It's obviously better for Sprint to gain customers than lose them, but the company's latest customer increases still don't show the company operating from a position of strength.
Can Sprint afford a WiMAX flop?
In its second-quarter earnings report released Wednesday, Sprint announced that it added 111,000 net subscribers to its rolls, the first net addition of subscribers for the carrier in three years. However, this growth was driven by additions to its prepaid subscriber rolls (173,000 net gain) and its wholesale subscriber rolls (166,000 net gain). Sprint continued to shed postpaid subscribers, losing a total of 228,000 in the second quarter.
This is important for Sprint because postpaid subscribers typically deliver average revenue per user (ARPU) nearly two times as large as prepaid subscribers. In 2Q 2010, for instance, Sprint's postpaid customers produced an ARPU of $55 while its prepaid subscribers produced an ARPU of just $28.
There is also much less stability in prepaid subscriber rolls, since prepaid churn rates typically more than double those of postpaid churn rates. In other words, if Sprint wants to get strong, reliable sources of revenue, it's going to have to start growing its postpaid customer base again.

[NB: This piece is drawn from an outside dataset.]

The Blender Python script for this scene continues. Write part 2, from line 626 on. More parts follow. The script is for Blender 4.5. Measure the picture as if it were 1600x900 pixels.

What's more, it looks as though Sprint's surge in prepaid customer additions may be slowing down. The company has worked hard to boost prepaid subscribers during the recession, highlighted by its purchase last year of Virgin Mobile USA, a subsidiary of the UK-based entertainment and communications giant that has more than 5 million prepaid wireless subscribers in the United States. But Sprint's prepaid subscriber additions slowed down to 173,000 down from 348,000 in the previous quarter and from 777,000 in Q2 2009. The company has more than doubled its total number of prepaid subscribers over the past year and its 11.2 million prepaid subscribers now represent just under a quarter of its 48.2 million total wireless subscribers.
This doesn't mean there's no good news for Sprint, though. The company's loss of 228,000 postpaid subscribers for the quarter marks a significant improvement from the 991,000 postpaid subscribers the company lost in Q2 2009, and its postpaid churn has dropped in that time from 2.05% in Q2 2009 to 1.85% in Q2 2010.
The fact that Sprint added wireless subscriptions at all comes as a relief to a company that has lost more than 5 million wireless subscribers over the past three years. At its lowest point in the third quarter of 2008, Sprint lost a whopping 1.3 million wireless subscribers, and for all of 2008 Sprint lost more than 4 million wireless subscribers.
The slowdown in Sprint's postpaid subscriber losses coincides with a rebound in Sprint customer satisfaction, according to the American Customer Satisfaction Index published this past spring. Sprint this year surged forward to its highest score in the survey's history, just two years removed from scoring its lowest-ever rating on the index. The ACSI, which is published quarterly by the University of Michigan's Ross School of Business, finds that Sprint's wireless service customer satisfaction ratings have risen to an all-time high score of 70 on a 100-point scale. In 2008, Sprint's customer satisfaction rating had crashed to a score of 56, making it far and away the lowest-rated carrier in the United States.